Tim Ashley 

Leipzig Gewandhaus/Blomstedt

Royal Festival Hall, London
  
  


The problem with teenage virtuosos is that they don't always mature in ways one had hoped. Violinist Julian Rachlin became a star at 14, when he won the Eurovision Young Musician of the Year Award. He's now 29, and much of the spontaneity of his earlier playing, it seems, has been replaced by a mannered self-consciousness.

His performance of Beethoven's Violin Concerto with the Leipzig Gewandhaus Orchestra under Herbert Blomstedt was a wayward effort. Deploying a lighter tone than many interpreters, Rachlin's approach was meditative and rhapsodic, ill suited to a work that demands grandness of gesture and a sense of the vast span of the its architecture. Rachlin's fondness for dawdling over unaccompanied, or sparsely accompanied, passages led to some swerving variations in speed that threatened to pull the first movement out of shape. The curling phrases of the larghetto hovered between decorative refinement and self-indulgence and it was only in the finale, where rhythmic propulsion gives little room for manoeuvre, that his performance acquired coherence and momentum.

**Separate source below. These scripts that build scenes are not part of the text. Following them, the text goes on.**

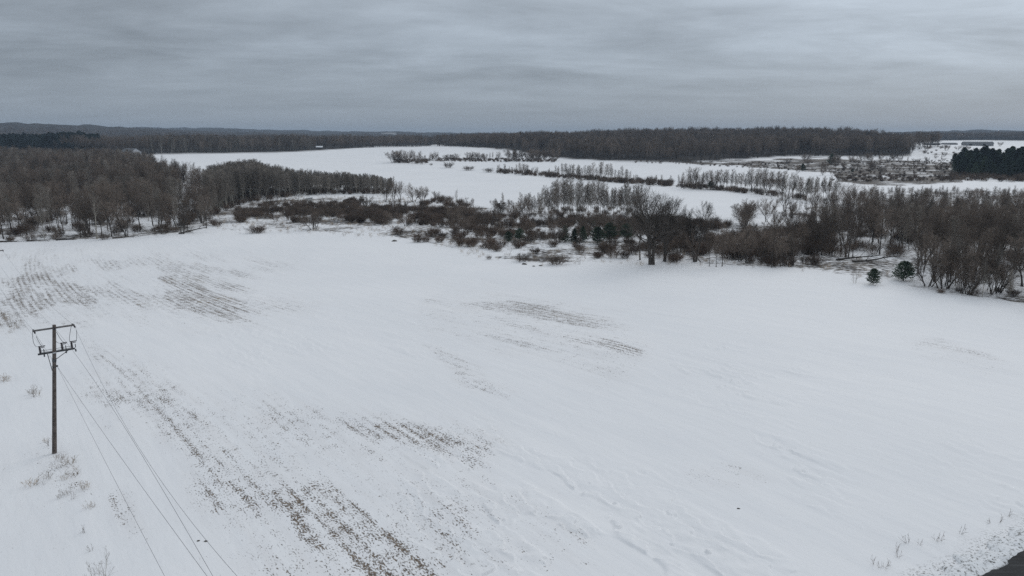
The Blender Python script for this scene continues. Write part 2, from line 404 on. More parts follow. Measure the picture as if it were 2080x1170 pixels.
# ------------------------------------------------------------------ road and its dirty snow bank
def build_road():
    m, nt, b = new_mat('asphalt'); tc = nt.nodes.new('ShaderNodeTexCoord'); P = tc.outputs['Object']
    c = mixc(nt, ramp(nt, noise(nt, P, .8, 5, .65), .35, .65), (.018, .019, .021), (.036, .037, .039))
    mp = nt.nodes.new('ShaderNodeMapping'); mp.inputs['Rotation'].default_value = (0, 0, -math.atan2(rdir[1], rdir[0])); mp.inputs['Scale'].default_value = (.15, 1.4, 1); nt.links.new(P, mp.inputs[0])
    c = mixc(nt, math_node(nt, 'MULTIPLY', ramp(nt, noise(nt, mp.outputs[0], 1.5, 4), .55, .75), .35), c, (.13, .13, .13))
    nt.links.new(c, b.inputs['Base Color']); b.inputs['Roughness'].default_value = .8; b.inputs['Specular IOR Level'].default_value = .2
    s = np.arange(-160, 200, .25); cols = np.linspace(0, 7.2, 16)
    V = []
    for k, cc in enumerate(cols):
        e = (fbm(s/1.3, s*0+4, 5, 4)-.5)*.9+(fbm(s/6, s*0+9, 6, 2)-.5)*.8 if k in (0, len(cols)-1) else 0*s
        o = cc+(e if k == 0 else e)
        x = ROAD_A[0]+rdir[0]*s+rnor[0]*o; y = ROAD_A[1]+rdir[1]*s+rnor[1]*o
        V.append(np.stack([x, y, Z(x, y)+.15], 1))
    V = np.array(V); nc, ns = V.shape[:2]; idx = np.arange(nc*ns).reshape(nc, ns)
    f = np.stack([idx[:-1, :-1], idx[1:, :-1], idx[1:, 1:], idx[:-1, 1:]], -1).reshape(-1, 4)
    tag(link('road', mesh_np('road', V.reshape(-1, 3), f, m, True)), kind='structure')
    # low bank of ploughed dirty snow
    m2, nt, b = new_mat('dirty_snow'); P = nt.nodes.new('ShaderNodeTexCoord').outputs['Object']
    c = mixc(nt, ramp(nt, noise(nt, P, 5.0, 6, .75), .52, .60), (.72, .735, .75), (.15, .145, .135)); nt.links.new(c, b.inputs['Base Color']); b.inputs['Roughness'].default_value = .9
    cols = np.linspace(-1.5, .2, 20); V = []
    for k, cc in enumerate(cols):
        t = k/(len(cols)-1)
        cj = cc+(1-t)*((fbm(s/.8, s*0+2, 44, 4)-.5)*1.5-.1); x = ROAD_A[0]+rdir[0]*s+rnor[0]*cj; y = ROAD_A[1]+rdir[1]*s+rnor[1]*cj
        hgt = np.sin(math.pi*min(1, t*1.02))**.8*.30*(.35+1.1*fbm(x*1.6, y*1.6, 8, 4))+(fbm(x*5, y*5, 18, 2)-.5)*.12-.04
        V.append(np.stack([x, y, Z(x, y)+hgt+.04-(0.14 if k in (0, len(cols)-1) else 0)], 1))
    V = np.array(V); nc, ns = V.shape[:2]; idx = np.arange(nc*ns).reshape(nc, ns)
    f = np.stack([idx[:-1, :-1], idx[1:, :-1], idx[1:, 1:], idx[:-1, 1:]], -1).reshape(-1, 4)
    tag(link('snow_bank', mesh_np('snow_bank', V.reshape(-1, 3), f, m2, True)), kind='structure')
build_road()

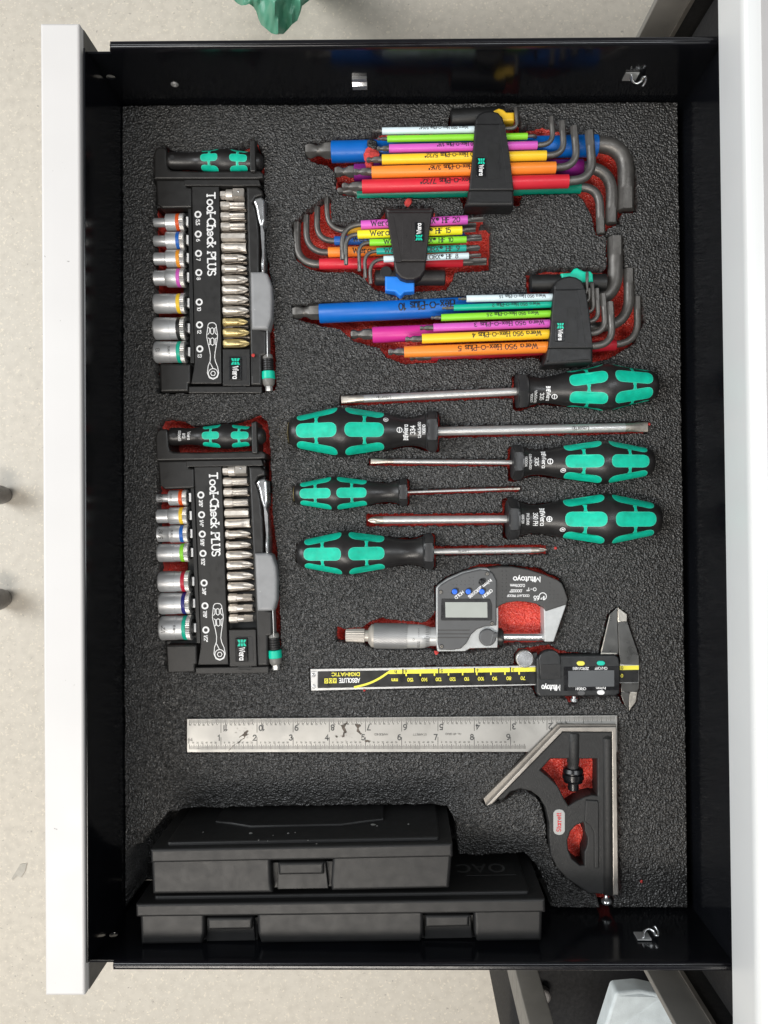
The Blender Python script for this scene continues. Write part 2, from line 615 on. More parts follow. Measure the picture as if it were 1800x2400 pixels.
# ------------------------------------------------------------------ lettering: a stroke alphabet with optional slabs
G = {
 'A': '0,0 .35,1 .7,0;.13,.34 .57,.34', 'B': '0,0 0,1 .32,1 @.32,.76,.24,.24,90,-90 0,.52;.32,.52 @.34,.26,.26,.26,90,-90 0,0',
 'C': '@.42,.5,.42,.5,48,312', 'D': '0,0 0,1 .25,1 @.25,.5,.42,.5,90,-90 0,0', 'E': '.5,1 0,1 0,0 .5,0;0,.52 .42,.52',
 'F': '.5,1 0,1 0,0;0,.52 .42,.52', 'G': '@.42,.5,.42,.5,48,335 .8,.46 .48,.46', 'H': '0,0 0,1;.6,0 .6,1;0,.5 .6,.5',
 'I': '.05,0 .05,1', 'K': '0,0 0,1;.55,1 0,.42;.18,.58 .58,0', 'L': '0,1 0,0 .5,0', 'M': '0,0 0,1 .4,.25 .8,1 .8,0',
 'N': '0,0 0,1 .6,0 .6,1', 'O': '@.43,.5,.43,.5,0,360', 'P': '0,0 0,1 .33,1 @.33,.75,.25,.25,90,-90 0,.5',
 'R': '0,0 0,1 .33,1 @.33,.75,.25,.25,90,-90 0,.5;.3,.5 .58,0', 'S': '@.28,.74,.25,.26,30,270 @.28,.24,.27,.24,90,-150',
 'T': '0,1 .66,1;.33,1 .33,0', 'U': '0,1 0,.3 @.3,.3,.3,.3,180,360 .6,1', 'V': '0,1 .33,0 .66,1',
 'W': '0,1 .22,0 .45,.85 .68,0 .9,1', 'X': '0,0 .6,1;0,1 .6,0', 'Y': '0,1 .3,.5 .6,1;.3,.5 .3,0', 'Z': '0,1 .58,1 0,0 .58,0',
 'a': '@.28,.34,.28,.34,0,360;.56,.68 .56,0', 'b': '0,0 0,1;@.28,.34,.28,.34,0,360', 'c': '@.3,.34,.3,.34,45,315',
 'd': '@.28,.34,.28,.34,0,360;.56,1 .56,0', 'e': '.03,.34 .58,.34 @.3,.34,.29,.34,0,315', 'h': '0,0 0,1;0,.4 @.24,.42,.24,.26,180,0 .48,0',
 'i': '.04,0 .04,.68;.04,.86 .04,.98', 'k': '0,0 0,1;.45,.68 0,.25;.15,.4 .48,0', 'l': '.04,0 .04,1',
 'm': '0,0 0,.68;0,.45 @.19,.47,.19,.21,180,0 .38,0;.38,.45 @.57,.47,.19,.21,180,0 .76,0',
 'n': '0,0 0,.68;0,.42 @.24,.43,.24,.25,180,0 .48,0', 'o': '@.3,.34,.3,.34,0,360', 'p': '0,-.28 0,.68;@.28,.34,.28,.34,0,360',
 'r': '0,0 0,.68;0,.38 @.22,.42,.22,.26,180,50', 's': '@.2,.5,.18,.18,30,270 @.2,.16,.2,.16,90,-150',
 't': '.14,.95 .14,.15 @.27,.15,.13,.15,180,290;0,.68 .32,.68', 'u': '0,.68 0,.25 @.24,.25,.24,.25,180,360 .48,.68;.48,.3 .48,0',
 'x': '0,0 .48,.68;0,.68 .48,0', 'y': '0,.68 .25,.05;.5,.68 .18,-.28',
 '0': '@.3,.5,.3,.5,0,360', '1': '.05,.8 .25,1 .25,0', '2': '@.29,.72,.28,.28,170,-30 0,0 .58,0',
 '3': '@.27,.75,.25,.25,150,-90 @.27,.25,.28,.25,90,-150', '4': '.45,0 .45,1 0,.3 .6,.3', '5': '.52,1 .1,1 .06,.55 @.27,.32,.3,.32,130,-150',
 '6': '@.3,.3,.29,.3,0,360;.02,.32 @.42,.42,.40,.58,190,85', '7': '0,1 .55,1 .2,0', '8': '@.3,.75,.23,.25,0,360;@.3,.26,.29,.26,0,360',
 '9': '@.3,.7,.29,.3,0,360;.58,.68 @.18,.58,.40,.58,10,-95', '-': '.05,.42 .35,.42', '/': '0,-.05 .4,1.05', '"': '.05,1 .05,.72;.22,1 .22,.72',
 '.': '.05,0 .05,.1', ',': '.08,.12 .0,-.15', '*': '@.3,.75,.28,.25,0,360;.2,.62 .2,.88 .35,.85 .2,.75 .38,.62', ' ': '',
 '_': '@.42,.5,.46,.46,0,360', '+': '.05,.4 .55,.4;.3,.15 .3,.65', "'": '.05,1 .05,.72',
}


def glyph(ch):
    if ch == '^':                                           # a hexagon
        return 0.95, [[(0.46 + 0.46 * math.cos(math.radians(60 * i)), 0.46 + 0.46 * math.sin(math.radians(60 * i))) for i in range(7)]]
    st = []
    for s in G.get(ch, '').split(';'):
        pl = []
        for tk in s.split():
            if tk[0] == '@':
                cx, cy, rx, ry, a0, a1 = map(float, tk[1:].split(','))
                k = max(3, int(abs(a1 - a0) / 30))
                for i in range(k + 1):
                    a = math.radians(a0 + (a1 - a0) * i / k)
                    pl.append((cx + rx * math.cos(a), cy + ry * math.sin(a)))
            else:
                x, y = tk.split(',')
                pl.append((float(x), float(y)))
        if len(pl) > 1:
            st.append(pl)
    if ch == ' ':
        return 0.32, []
    w = max(p[0] for s in st for p in s)
    return w, st


def layout(txt, gap=0.2, serif=0.0):
    """strokes of a line of text in units of the cap height; '[' ... ']' underlines"""
    x, res = 0.0, []
    u0 = None
    for ch in txt:
        if ch == '[':
            u0 = x
            continue
        if ch == ']':
            res.append([(u0, -0.2), (x - gap, -0.2)])
            continue
        w, st = glyph(ch)
        for s in st:
            res.append([(px + x, py) for px, py in s])
            if serif and ch not in '0123456789-/".,^*oceas':
                for e, q in ((s[0], s[1]), (s[-1], s[-2])):
                    if abs(e[0] - q[0]) < 0.45 * abs(e[1] - q[1]) and len(s) < 9 or (abs(e[0] - q[0]) < 0.02):
                        if any(abs(e[1] - yy) < 0.03 for yy in (0, 0.68, 1)):
                            res.append([(e[0] + x - serif, e[1]), (e[0] + x + serif, e[1])])
        x += w + gap
    return res, max(x - gap, 0.01)


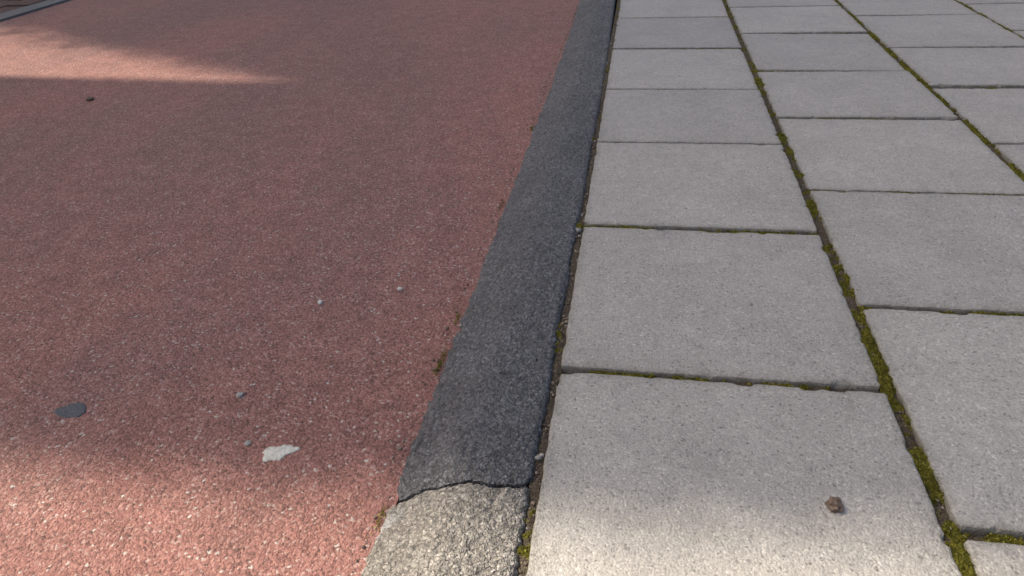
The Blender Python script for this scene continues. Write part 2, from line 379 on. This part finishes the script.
def prism(name,poly,x0,x1,mat):
    n=len(poly);V=[(x0,y,z) for y,z in poly]+[(x1,y,z) for y,z in poly]
    F=[list(range(n)),list(range(2*n-1,n-1,-1))]+[[i,(i+1)%n,(i+1)%n+n,i+n] for i in range(n)]
    me=bpy.data.meshes.new(name);me.from_pydata(V,[],F);me.materials.append(mat);bm=bmesh.new();bm.from_mesh(me);bmesh.ops.recalc_face_normals(bm,faces=bm.faces);bm.to_mesh(me);bm.free()
    ob=bpy.data.objects.new(name,me);C.objects.link(ob);ob.parent=shade_wall
EL=53.;TE=math.tan(math.radians(EL));XW=-5.2;SK=.06
def sh(x,y): # where the sun ray reaching ground point (x,y) crosses the wall plane
    return (y+SK*(x-XW),(x-XW)*TE*math.hypot(1,SK)-.03)
n0=sh(-.2,-.100)[0];n1=sh(-.36,1.02);n2=sh(-1.45,1.54);n3=sh(-2.139,1.90);H=sh(1.9,0)[1];Y1=n3[0]+2.9
prism('shade_pier',[(n0,-.13),(n1[0],-.13),(n1[0],n1[1]),(n1[0],H),(n0,H)],XW-.25,XW,BRW)
prism('shade_main_wall',[n1,n2,n3,(n3[0]+.5,n3[1]-.9),(n3[0]+.5,-.13),(Y1,-.13),(Y1,H),(n1[0],H)],XW-.25,XW,BRW)  # opening shaped to let the streak of sun through
prism('shade_coping',[(n0-.05,H+.003),(Y1+.05,H+.003),(Y1+.05,H+.09),(n0-.05,H+.09)],XW-.31,XW+.06,BAND)
# unseen leaves added along the opening and outer corner to soften shadow edges
lp=[];ls=[]
a1=np.array(n1);a3=np.array(n3);dd=(a3-a1);Ls=np.linalg.norm(dd);dd/=Ls;nd=np.array([-abs(dd[1]),-abs(dd[0])]);
for _ in range(4200):
    t_=U(0,1);off_=abs(rng.normal())*(.03+.10*t_)
    p=a1+dd*Ls*t_+nd*off_
    if p[0]<n1[0]: continue
    lp.append((XW+U(-.25,.03),p[0],p[1]));ls.append(U(.010,.020))
for _ in range(2600):
    lp.append((XW+U(-.25,.03),n0-abs(rng.normal())*.030,U(1.0,H)));ls.append(U(.012,.028))
lp=np.array(lp);ls=np.array(ls)[:,None];n=len(lp)
e1=rng.normal(size=(n,3));e1/=np.linalg.norm(e1,axis=1)[:,None];e2=np.cross(e1,rng.normal(size=(n,3)));e2/=np.linalg.norm(e2,axis=1)[:,None]
V=np.stack([lp-e1*ls,lp-e2*ls*.6,lp+e1*ls*.9,lp+e2*ls*.6],1).reshape(-1,3)
mesh_obj('shade_leaves',V,np.arange(4*n).reshape(-1,4),SHADE_LEAF,False,{'v':np.repeat(rng.random(n),4)})
# ---------------------------------------------------------------- light
el=math.radians(EL);ts=Vector((-1,SK,0)).normalized()*math.cos(el)+Vector((0,0,math.sin(el)))
w=bpy.data.worlds.new("World");bpy.context.scene.world=w;w.use_nodes=True
sk=w.node_tree.nodes.new('ShaderNodeTexSky');sk.sky_type='NISHITA';sk.sun_disc=False;sk.sun_elevation=el;sk.sun_rotation=math.atan2(ts.x,ts.y)%(2*math.pi)
sk.dust_density=6;sk.ozone_density=0.3;sk.air_density=1.0
bg=w.node_tree.nodes['Background'];w.node_tree.links.new(sk.outputs[0],bg.inputs[0]);bg.inputs[1].default_value=.13
sl=bpy.data.lights.new('sun','SUN');sl.energy=5.0;sl.angle=math.radians(.53);sl.color=(1,.89,.72)
so=bpy.data.objects.new('sun',sl);C.objects.link(so);so.rotation_euler=(-ts).to_track_quat('-Z','Y').to_euler();so.location=(-5,0,8)
# ---------------------------------------------------------------- camera
pi_,ya_,ro_=.5611,-.1872,-.0528
f=Vector((math.sin(ya_)*math.cos(pi_),math.cos(ya_)*math.cos(pi_),-math.sin(pi_)));r=Vector((math.cos(ya_),-math.sin(ya_),0));u=r.cross(f)
r2=r*math.cos(ro_)+u*math.sin(ro_);u2=-r*math.sin(ro_)+u*math.cos(ro_)
cd=bpy.data.cameras.new('camera');co=bpy.data.objects.new('camera',cd);C.objects.link(co)
mt=Matrix((r2,u2,-f)).transposed().to_4x4();mt.translation=(0.0637,-0.5453,0.4417);co.matrix_world=mt
cd.sensor_width=36;cd.lens=722.957/1024*36;cd.clip_start=.01;cd.clip_end=2000
sc=bpy.context.scene;sc.camera=co
sc.view_settings.view_transform='Standard';sc.view_settings.look='None';sc.view_settings.exposure=0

After the interval came Tchaikovsky's Fourth Symphony, not an obvious choice for Blomstedt, though it found him at his best, probing the work's depths without losing sight of its emotional force. Much has been made of the symphony's psychodramatic content, though Blomstedt reminded us that its power also comes from Tchaikovsky's deployment of phrases that germinate and decay, and stretches in which rhythm and counterpoint come close to dislocation. Some might prefer a more vibrant sound, but this performance showed Tchaikovsky to be Brahms's equal in structural complexity, and as such was revelatory.